Estaba escrito que yo debería serle leal a la pesadilla de mi elección.
El corazón de las tinieblas; Joseph Conrad.
La eliminación de México en el Mundial de Qatar 2022 tiene todos los atributos para formar parte de la historia sentimental del país que mejor se relaciona con la tragicomedia. De aquí surgirán crónicas, novelas, poemas y conversaciones de banqueta y sobremesa. La mexicanidad en su estado más puro.
La irreverencia que mostramos frente a la muerte, nuestro desdén por la formalidad y el sentido totalizador de la fiesta realmente nunca han estado por encima de lo que Carlos Monsiváis, el cronista urbano por excelencia, refería como una suerte de pasiones comunes sublimadas por la fatalidad.
Estamos tan malditos que no solo no clasificamos después de vencer a Arabia Saudita 2-1, sino que incluso evitamos quedar fuera del certamen por tarjetas amarillas ante Polonia, lo que hubiera sido, sin ninguna duda, la semilla de una cada vez más necesaria renovación de nuestro manual identitario. Y quién sabe si de paso de la literatura y el periodismo mexicano con la catarata de versos y aforismos que aquello habría desencadenado. El gol final de los árabes nos privó de inscribirnos en la tradición del héroe trágico que muere aplastado injustamente por el sistema —en este caso la FIFA—, para dejarnos en el lugar que siempre hemos ocupado y que, por derecho propio, nos corresponde: el de especialistas en fracasos.

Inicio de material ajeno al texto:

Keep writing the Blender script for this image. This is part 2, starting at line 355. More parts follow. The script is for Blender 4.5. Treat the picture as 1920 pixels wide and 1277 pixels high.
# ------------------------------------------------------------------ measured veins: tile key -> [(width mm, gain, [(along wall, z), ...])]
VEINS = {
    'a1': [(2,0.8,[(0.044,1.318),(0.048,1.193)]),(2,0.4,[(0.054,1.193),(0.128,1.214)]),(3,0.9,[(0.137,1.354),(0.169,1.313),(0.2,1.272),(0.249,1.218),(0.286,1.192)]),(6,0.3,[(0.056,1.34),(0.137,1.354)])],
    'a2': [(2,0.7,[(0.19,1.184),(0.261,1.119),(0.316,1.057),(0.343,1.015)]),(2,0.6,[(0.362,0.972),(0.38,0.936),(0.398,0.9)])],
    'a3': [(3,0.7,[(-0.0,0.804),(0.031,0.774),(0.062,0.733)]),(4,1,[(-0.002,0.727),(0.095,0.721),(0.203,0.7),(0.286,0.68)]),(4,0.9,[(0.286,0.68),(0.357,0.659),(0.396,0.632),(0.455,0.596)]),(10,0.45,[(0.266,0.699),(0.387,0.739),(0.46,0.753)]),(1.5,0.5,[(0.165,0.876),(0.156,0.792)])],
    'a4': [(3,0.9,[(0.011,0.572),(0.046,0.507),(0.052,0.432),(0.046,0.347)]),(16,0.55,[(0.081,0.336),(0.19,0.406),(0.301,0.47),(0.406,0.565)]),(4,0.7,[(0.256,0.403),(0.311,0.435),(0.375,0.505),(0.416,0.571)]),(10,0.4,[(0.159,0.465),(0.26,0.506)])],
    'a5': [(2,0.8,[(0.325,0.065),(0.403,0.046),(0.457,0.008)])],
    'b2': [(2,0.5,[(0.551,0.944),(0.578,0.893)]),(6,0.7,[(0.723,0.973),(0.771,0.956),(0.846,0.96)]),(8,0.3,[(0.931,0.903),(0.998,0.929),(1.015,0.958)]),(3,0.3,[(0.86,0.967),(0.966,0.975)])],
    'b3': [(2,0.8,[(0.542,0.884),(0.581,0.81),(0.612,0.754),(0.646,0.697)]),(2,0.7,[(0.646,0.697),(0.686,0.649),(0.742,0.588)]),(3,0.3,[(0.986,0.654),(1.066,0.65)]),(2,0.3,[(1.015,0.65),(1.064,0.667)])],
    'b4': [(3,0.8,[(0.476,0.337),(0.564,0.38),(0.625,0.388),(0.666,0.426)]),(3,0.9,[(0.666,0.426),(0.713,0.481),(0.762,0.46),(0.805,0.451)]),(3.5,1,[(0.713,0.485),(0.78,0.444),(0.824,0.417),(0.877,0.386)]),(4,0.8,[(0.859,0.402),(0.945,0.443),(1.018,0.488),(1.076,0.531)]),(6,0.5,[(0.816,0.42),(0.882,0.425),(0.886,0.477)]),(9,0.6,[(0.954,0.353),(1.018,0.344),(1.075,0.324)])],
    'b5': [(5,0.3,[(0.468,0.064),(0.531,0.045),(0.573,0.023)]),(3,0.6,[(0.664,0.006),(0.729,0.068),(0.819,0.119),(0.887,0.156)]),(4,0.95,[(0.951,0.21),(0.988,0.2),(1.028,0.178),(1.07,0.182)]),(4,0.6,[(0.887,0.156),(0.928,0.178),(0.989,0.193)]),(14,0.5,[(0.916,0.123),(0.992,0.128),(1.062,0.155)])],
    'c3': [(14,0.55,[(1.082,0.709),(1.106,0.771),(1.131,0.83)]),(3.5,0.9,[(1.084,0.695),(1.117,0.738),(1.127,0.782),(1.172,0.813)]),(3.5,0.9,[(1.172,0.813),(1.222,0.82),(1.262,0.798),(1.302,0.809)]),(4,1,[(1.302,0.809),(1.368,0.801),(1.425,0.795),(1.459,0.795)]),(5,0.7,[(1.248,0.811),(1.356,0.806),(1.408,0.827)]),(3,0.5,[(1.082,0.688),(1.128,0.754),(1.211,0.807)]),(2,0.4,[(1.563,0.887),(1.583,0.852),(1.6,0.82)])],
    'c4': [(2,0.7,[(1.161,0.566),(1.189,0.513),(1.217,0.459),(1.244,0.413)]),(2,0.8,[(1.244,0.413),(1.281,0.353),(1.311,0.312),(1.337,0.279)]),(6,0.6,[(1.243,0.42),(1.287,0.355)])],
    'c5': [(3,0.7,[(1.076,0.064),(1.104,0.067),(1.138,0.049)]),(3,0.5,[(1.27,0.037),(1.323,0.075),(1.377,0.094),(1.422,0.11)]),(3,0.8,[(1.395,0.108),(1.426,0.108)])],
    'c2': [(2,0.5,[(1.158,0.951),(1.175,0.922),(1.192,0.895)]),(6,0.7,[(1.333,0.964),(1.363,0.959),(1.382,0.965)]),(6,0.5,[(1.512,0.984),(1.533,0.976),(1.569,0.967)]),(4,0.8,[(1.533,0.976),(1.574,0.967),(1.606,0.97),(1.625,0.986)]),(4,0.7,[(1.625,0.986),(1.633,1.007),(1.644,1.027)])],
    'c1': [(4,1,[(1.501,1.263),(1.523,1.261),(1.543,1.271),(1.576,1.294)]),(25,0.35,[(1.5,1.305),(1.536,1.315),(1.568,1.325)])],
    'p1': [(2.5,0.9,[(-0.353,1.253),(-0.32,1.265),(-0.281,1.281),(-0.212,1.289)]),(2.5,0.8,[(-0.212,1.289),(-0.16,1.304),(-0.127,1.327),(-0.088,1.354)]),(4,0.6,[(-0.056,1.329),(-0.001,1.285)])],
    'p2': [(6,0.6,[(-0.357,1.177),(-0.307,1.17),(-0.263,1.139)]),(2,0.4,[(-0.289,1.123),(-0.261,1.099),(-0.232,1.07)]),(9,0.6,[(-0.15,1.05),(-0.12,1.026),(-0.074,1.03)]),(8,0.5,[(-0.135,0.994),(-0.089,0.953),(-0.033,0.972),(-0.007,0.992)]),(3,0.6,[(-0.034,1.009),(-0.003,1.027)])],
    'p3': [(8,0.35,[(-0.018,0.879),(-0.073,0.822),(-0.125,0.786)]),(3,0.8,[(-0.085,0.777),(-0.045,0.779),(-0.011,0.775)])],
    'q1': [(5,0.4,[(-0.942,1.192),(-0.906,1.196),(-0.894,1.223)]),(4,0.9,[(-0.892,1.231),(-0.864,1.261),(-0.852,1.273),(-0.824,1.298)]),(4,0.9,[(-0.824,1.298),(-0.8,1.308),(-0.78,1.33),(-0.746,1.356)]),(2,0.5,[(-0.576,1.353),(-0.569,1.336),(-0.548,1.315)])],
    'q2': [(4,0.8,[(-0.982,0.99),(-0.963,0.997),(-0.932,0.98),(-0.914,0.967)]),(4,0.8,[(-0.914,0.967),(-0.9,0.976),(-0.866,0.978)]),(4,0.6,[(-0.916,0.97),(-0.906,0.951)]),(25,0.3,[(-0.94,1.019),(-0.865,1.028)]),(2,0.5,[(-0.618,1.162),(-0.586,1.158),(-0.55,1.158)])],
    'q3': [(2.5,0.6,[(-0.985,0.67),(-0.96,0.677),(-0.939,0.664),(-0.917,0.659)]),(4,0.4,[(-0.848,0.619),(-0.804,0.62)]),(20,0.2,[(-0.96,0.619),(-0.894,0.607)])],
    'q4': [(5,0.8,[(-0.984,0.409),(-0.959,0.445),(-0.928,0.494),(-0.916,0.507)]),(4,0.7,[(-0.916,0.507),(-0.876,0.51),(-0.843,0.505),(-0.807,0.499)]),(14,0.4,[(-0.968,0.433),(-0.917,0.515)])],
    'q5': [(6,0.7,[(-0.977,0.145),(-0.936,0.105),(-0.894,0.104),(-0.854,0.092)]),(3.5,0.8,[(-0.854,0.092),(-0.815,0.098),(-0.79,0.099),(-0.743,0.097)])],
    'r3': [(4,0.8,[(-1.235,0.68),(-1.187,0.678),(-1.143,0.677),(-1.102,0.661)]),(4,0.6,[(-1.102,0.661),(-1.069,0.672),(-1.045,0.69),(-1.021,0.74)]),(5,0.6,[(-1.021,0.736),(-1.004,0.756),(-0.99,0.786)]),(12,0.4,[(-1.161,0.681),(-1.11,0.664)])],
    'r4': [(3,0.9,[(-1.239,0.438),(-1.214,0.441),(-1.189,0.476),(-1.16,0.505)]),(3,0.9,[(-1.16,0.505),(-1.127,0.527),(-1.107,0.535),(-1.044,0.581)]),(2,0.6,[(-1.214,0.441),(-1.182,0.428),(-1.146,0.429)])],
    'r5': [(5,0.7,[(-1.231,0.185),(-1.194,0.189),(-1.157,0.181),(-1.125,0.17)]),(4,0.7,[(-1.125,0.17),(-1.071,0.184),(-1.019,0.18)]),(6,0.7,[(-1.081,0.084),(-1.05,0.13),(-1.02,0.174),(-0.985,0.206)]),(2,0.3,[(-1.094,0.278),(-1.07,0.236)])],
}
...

Incluso el entrenador Gerardo Martino, gran antagonista de la turba enardecida durante los dos primeros partidos, falló hoy como sospechoso habitual, entregándole las llaves a la zurda contracultural y milagrosa de Luis Chávez e incluyendo a Orbelín Pineda como ese centrocampista capaz de recibir a otra altura, agitar con su hiperactividad y cargar el área rival. Fue tan cruel la manera en que nos despedimos del torneo que no nos quedó nadie sobre quien descargar toda nuestra frustración. Porque sólo sabemos explicar nuestra historia a través de los villanos. Nuestra oralidad y memoria escrita se alimentan de traidores, infieles y delatores. Desde pequeños nos enseñaron a coleccionar decepciones y derrotas más o menos dignas. Y ahora, ni eso.
Con todo lo que desencadenó el amargo final en Lusail, resulta incomprensible que siga existiendo gente que desdeña el fútbol como termómetro social. Cómo no va importarnos el fútbol si condensa todo lo que somos como mexicanos. Si nos sigue paralizando un juego en medio de la etapa más violenta de nuestra historia. Si un partido de México es la única tregua posible con el crimen organizado. Si un triunfo eclipsa los más grandes atropellos institucionales. Si un gol maquilla todas nuestras miserias estructurales. Si una actuación medianamente convincente de la selección es capaz de reconciliarnos con nuestro peor enemigo.
Nos fuimos antes de lo previsto del Mundial de Qatar, con el orgullo herido pero con la reputación intacta: nadie convive mejor con el fracaso.